How to safely charge your apple device at a charging station?

I know of no device that is sold to act as a write block that also allow full 1A charging, but Apple's patent covering potential upcoming changes to the dock connector might help you if you wanted a DIY hardware solution for the older 30 pin USB connectors.

In the mean time, you have several ways to secure the data without needing a custom piece of hardware.

  1. Lock your iOS device with a passcode before connecting it. This ensures the data is encrypted.
  2. You could go a step further and be ready to power off the device as soon as it's connected - shortening the window for the OS to be available to the charging station. The devices will still charge and shouldn't wake up unless it detects a disconnect/reconnect of the USB cord.
  3. Be careful to not establish trust with unknown chargers and computers by tapping when prompted by iOS 7.

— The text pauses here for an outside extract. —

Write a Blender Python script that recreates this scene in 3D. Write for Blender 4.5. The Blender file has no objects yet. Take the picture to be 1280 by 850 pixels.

Furthermore, if you upgrade to iOS 7, anytime you connect to a computer which could potentially read your data, you are alerted to this fact rather than having the device share all data because it's not locked with a passcode.

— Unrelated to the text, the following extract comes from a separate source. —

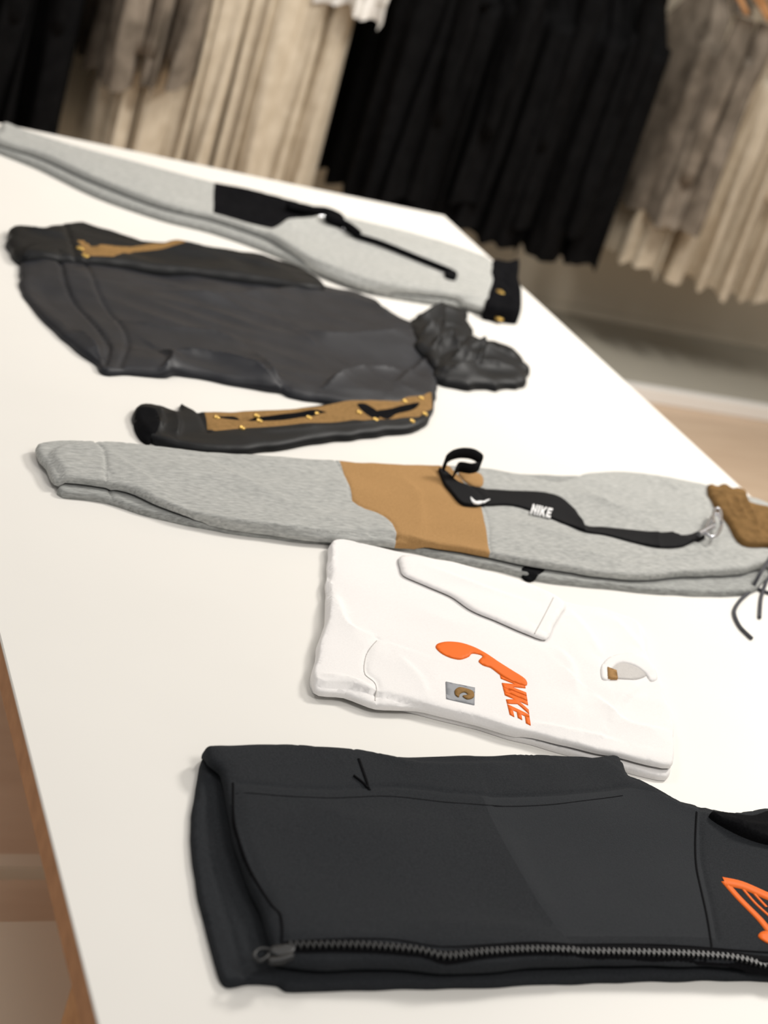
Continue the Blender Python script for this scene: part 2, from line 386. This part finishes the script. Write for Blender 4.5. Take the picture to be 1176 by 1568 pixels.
# ------------------------------------------------------------------ far joggers
K = empty("jogger_pants.001", cen(400,330))
KB = [(0,215),(10,192),(100,230),(325,290),(560,350),(750,410),(752,470),(700,468),(640,460),(560,444),(480,414),(400,380),(325,354),(250,335),(150,300),(60,256),(0,232),(-15,222)]
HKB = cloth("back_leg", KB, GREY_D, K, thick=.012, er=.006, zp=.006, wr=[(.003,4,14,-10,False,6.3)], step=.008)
KT = [(-12,205),(4,189),(40,203),(100,222),(200,248),(325,283),(400,296),(470,315),(530,335),(600,352),(660,366),(710,384),(752,402),(748,470),(700,456),(640,448),(560,434),(490,408),(440,380),(415,364),(370,348),(325,334),(250,316),(150,278),(60,238),(0,218)]
HKT = cloth("front_leg", KT, [GREY, MATTE_B, GREY_D], K, thick=.012, er=.010, base=HKB, zp=.020, gap=.003,
   folds=[([(530,362),(620,395),(745,422)],.014,.006,.05),([(415,358),(470,345),(540,362)],.014,.006,.04),([(20,205),(150,262),(300,318)],.005,.01,.04)],
   wr=[(.007,3,8,-15,False,9.3)], regions=[([(327,284),(398,296),(450,310),(500,324),(526,334),(528,350),(480,347),(440,350),(415,354),(370,344),(325,332)],1,False)], step=.007)
HKW = cloth("waistband", [(752,402),(775,404),(795,401),(794,430),(799,448),(796,482),(770,480),(742,474),(748,440)], MATTE_B, K, thick=.030, er=.008, zp=.02, wr=[(.006,20,50,80,False,3.9)], step=.006)
for i,(u,v) in enumerate([(768,444),(770,470)]): snap("snap_%d"%i, u, v, K, HKW, r=.010, zp=.034)
cord("drawstring_1", [(545,365),(590,380),(640,398),(690,416)], .006, MATTE_B, K, HKT, zp=.034)
cord("drawstring_2", [(440,316),(470,322),(500,325),(520,335),(500,345),(525,352),(545,365)], .010, MATTE_B, K, HKT, zp=.034)
cloth("cord_toggle", [(684,412),(700,416),(698,424),(684,420)], BLACK_D, K, thick=.008, er=.003, base=HKT, zp=.036)
cord("strap_end", [(490,325),(520,330),(524,352),(540,356)], .003, SILVER, K, HKT, zp=.036)

# ------------------------------------------------------------------ jacket
W = empty("windbreaker_jacket", cen(380,510))
BD = [(30,400),(60,385),(150,385),(300,392),(450,415),(500,440),(545,450),(585,470),(615,490),(640,500),(662,530),(668,575),(664,610),(600,624),(540,622),(490,613),(445,606),(430,598),(400,594),(330,580),(275,570),(255,574),(200,570),(162,570),(150,556),(135,545),(95,515),(60,480),(38,450)]
HD = cloth("body", BD, NYLON, W, thick=.011, er=.014, zp=.006, rim=.2, rag=.006,
  creases=[([(125,402),(150,455),(185,505),(195,530),(183,565)],-.003,.004),([(88,400),(100,440),(135,490),(165,530),(160,562)],-.005,.004)],
  folds=[([(240,545),(320,552),(380,572),(430,598)],.014,.004,.018),([(380,540),(405,566),(425,592)],.010,.004,.02),([(430,505),(500,522),(640,520)],.010,.006,.03),
    ([(490,605),(530,580),(580,568),(640,575)],.014,.005,.02),([(160,490),(240,508),(330,520),(390,545)],.010,.006,.03),([(200,445),(330,462),(460,452),(560,470)],.008,.008,.04),
    ([(560,455),(590,495),(650,530)],.008,.006,.03),([(110,508),(135,528),(152,552)],.009,.004,.015),([(245,575),(262,556),(240,540)],.010,.004,.015),([(300,475),(420,500),(520,560)],.006,.006,.03),([(600,600),(630,570),(660,550)],.009,.005,.02)],
  wr=[(.012,2.5,9,8,False,5.5),(.004,6,16,-18,True,7.7)], step=.005)
US = [(22,342),(60,344),(90,340),(125,337),(175,352),(240,372),(330,384),(420,396),(462,410),(498,438),(480,447),(440,441),(380,430),(300,418),(200,408),(130,402),(60,396),(32,392),(14,366)]
HU = cloth("sleeve_upper", US, [NYLON_B, TANS], W, thick=.018, er=.018, rim=.2, rag=.006, base=lambda Q: HD(Q)*.6, zp=.018, regions=[([(118,370),(128,371),(138,384),(170,379),(200,381),(250,380),(320,383),(250,386),(205,386),(172,400),(128,398)],1,False)],
  creases=[([(100,342),(115,400)],-.004,.005)], folds=[([(140,388),(170,383),(195,390)],.006,.003,.015),([(200,368),(330,395),(460,428)],.010,.006,.02),([(30,350),(70,360),(110,365)],.010,.005,.02),([(250,380),(350,390),(450,405)],.007,.005,.02)], wr=[(.006,5,14,-8,True,11.2)], step=.005)
LS = [(205,638),(212,617),(245,620),(272,627),(279,612),(286,619),(305,628),(400,627),(480,619),(560,606),(640,600),(664,600),(664,628),(645,650),(580,661),(500,670),(420,681),(350,687),(280,681),(230,668)]
tanp = [(312,629),(400,630),(480,624),(520,617),(560,609),(620,603),(660,602),(662,625),(640,640),(600,646),(540,645),(480,649),(400,655),(330,660),(318,656)]
HL = cloth("sleeve_lower", LS, [NYLON_B, TANS, BLACK_D], W, thick=.012, er=.010, zp=.011, rim=.25, rag=.003,
  regions=[(tanp,1,False),([(328,640),(355,639),(372,643),(390,640),(430,636),(485,628),(500,632),(470,640),(425,645),(385,647),(360,645)],2,True),([(575,632),(600,626),(640,618),(634,628),(610,634),(592,643)],2,True),([(546,622),(560,620),(582,636),(572,641)],2,True)],
  creases=[([(370,643),(430,640),(490,631)],-.005,.004),([(580,636),(632,623)],-.005,.004),([(300,625),(318,660)],-.003,.004)], folds=[([(330,664),(450,660),(560,650),(650,640)],.005,.004,.015),([(240,622),(246,645),(240,665)],.006,.004,.015),([(262,628),(272,650),(268,672)],.006,.004,.012)], wr=[(.004,7,18,8,True,13.1)], step=.004)
cloth("cuff_opening_shade", [(209,637),(214,619),(238,626),(244,650),(232,664),(218,656)], BLACK_D, W, thick=.002, er=.002, base=HL, zp=.018)  # black sheet laid on the sleeve end as its dark, shaded inside
for i,(u,v) in enumerate([(333,636),(394,633),(398,641),(372,651),(488,627),(552,626),(474,636),(621,611),(646,606),(575,642),(632,642),(652,630)]): snap("snap_lower_%d"%i,u,v,W,HL,r=.0048,zp=.017)
for i,(u,v) in enumerate([(124,374),(132,385),(124,394),(490,440),(500,441)]): snap("snap_upper_%d"%i,u,v,W,HU,r=.007,zp=.032)
HO = [(627,492),(638,484),(645,475),(660,470),(672,463),(690,466),(712,473),(721,492),(728,508),(724,530),(712,552),(690,575),(662,562),(645,545),(636,535),(627,512)]
HH = cloth("hood_back", HO, NYLON_B, W, thick=.016, er=.022, rim=.15, rag=.010, base=lambda Q: HD(Q)*.6, zp=.014,
  folds=[([(635,500),(670,484),(715,492)],.018,.005,.022),([(640,525),(675,505),(722,515)],.016,.005,.02),([(655,545),(685,525),(705,550)],.016,.005,.02),([(668,470),(672,500),(660,530)],.010,.006,.02)],
  wr=[(.010,8,14,30,True,17.3)], step=.004)
HF = [(664,556),(680,540),(700,530),(718,516),(728,511),(740,519),(765,522),(782,528),(795,537),(805,550),(812,565),(806,580),(795,587),(780,586),(765,591),(745,586),(720,588),(685,582),(666,572)]
cloth("hood_front", HF, NYLON_B, W, thick=.014, er=.020, rim=.15, rag=.008, base=lambda Q: HH(Q)*.45, zp=.014,
  folds=[([(685,560),(730,540),(795,552)],.018,.004,.022),([(680,576),(740,562),(802,572)],.014,.004,.016),([(722,520),(735,540),(728,566)],.012,.004,.015),([(760,526),(770,545),(800,556)],.012,.004,.012)],
  wr=[(.008,9,15,0,True,7.3)], step=.004)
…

This new "trust this computer" functionality prevents any access to your device's storage without a positive user step to allow that access.


The device won't talk data to the "charging station" until the passcode is entered on the touchscreen. (Or the astronomically unlikely but theoretically possible chance that the charging station provides the one and only unique to you secure certificate generated and stored on your primary iTunes computer.)

The charging station can't try entering passwords one by one - so it's not like you are at more risk by charging an hour versus 2 minutes.


If you use something akin to a Zoom Energy Bar you should be able to connect the mini USB at the charging station to charge the energy bar, then connect your device to the USB port. It should maintain the charge on the energy bar battery and charge the device(s) on the other end.

Added benefit of having a portable battery with you to charge various and sundry devices.

I have one of those energy bars, but I have to admit that I've never tried what I am proposing here.


I recommend powering down the device before you connect it to any unknown docking stations or power chargers. The data is not accessible when the power is off and it will also recharge faster.


You could take a spare cable and remove the data pin from the plug that connects to the iDevice, so only power is transmitted.